And yet I do pay subscriptions for the news and publications whose content I find good enough to be interested in what they will publish next, or if I support what they stand for. However, I feel no reason to pay subscriptions for one-off articles that may interest me from the myriad of media companies that I don't care to follow for one reason or another if they send me the content anyway. Their business model is not my problem.
Sure, there are a lot of moral gymnastics going on here.
Seems we don't really have a good understanding of what goes wrong
with paywalled links.
For me, as an author, I find myself in a ridiculous situation when I
want to share with friends works I've done for a site that uses
paywalls but doesn't pay me (yes this happens in the real world of
publishing). So I am ambivalent and often share a link along with
instructions on how to bypass access controls.
But more generally I am irritated by links other people share, such as
here on HN, that are paywalled.

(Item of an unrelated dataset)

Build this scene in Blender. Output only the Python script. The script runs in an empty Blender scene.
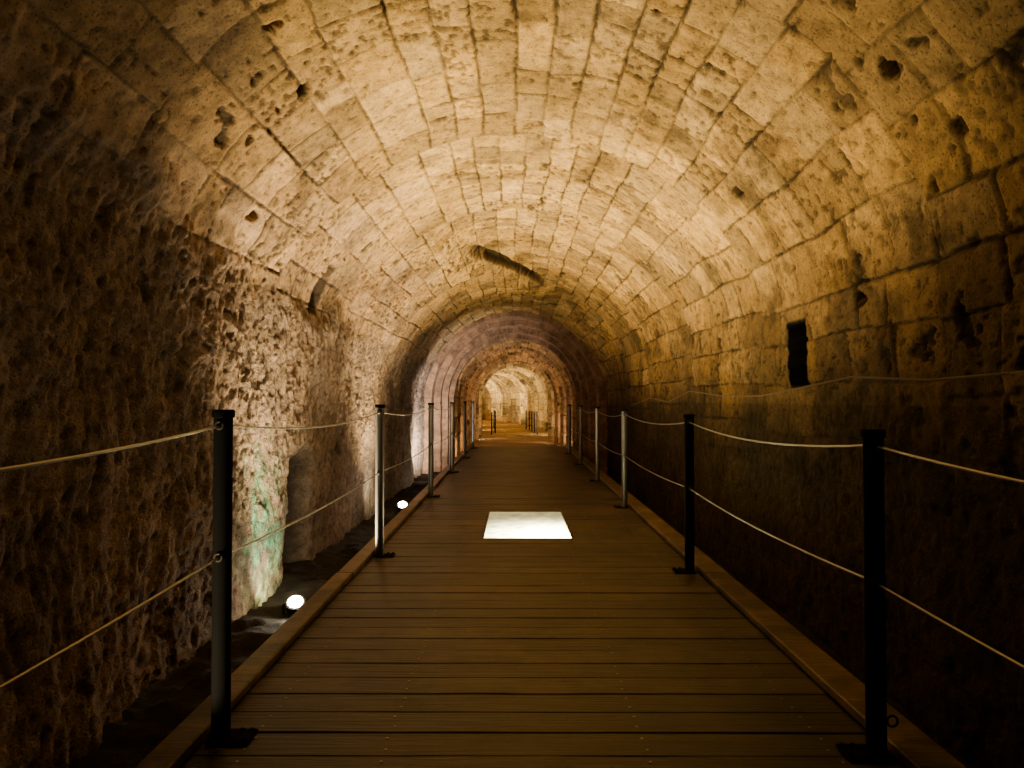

I'd rather not know about them than
experience the frustration and time-waste of following them.
So there is a contradiction/tension at the heart of digital
publishing, that creators, critics, researchers and commenters really
want exposure/reach more than they want (or get) money.
That said, paywalls are not the only problem and are more
understandable than sites that block Tor, use Cloudflare, Geo-block,
or those brain-dead ISPs or university sysadmins who block sites based
on broad keywords so that almost any kind of research is impossible
without tunnelling out past their crappy firewalls.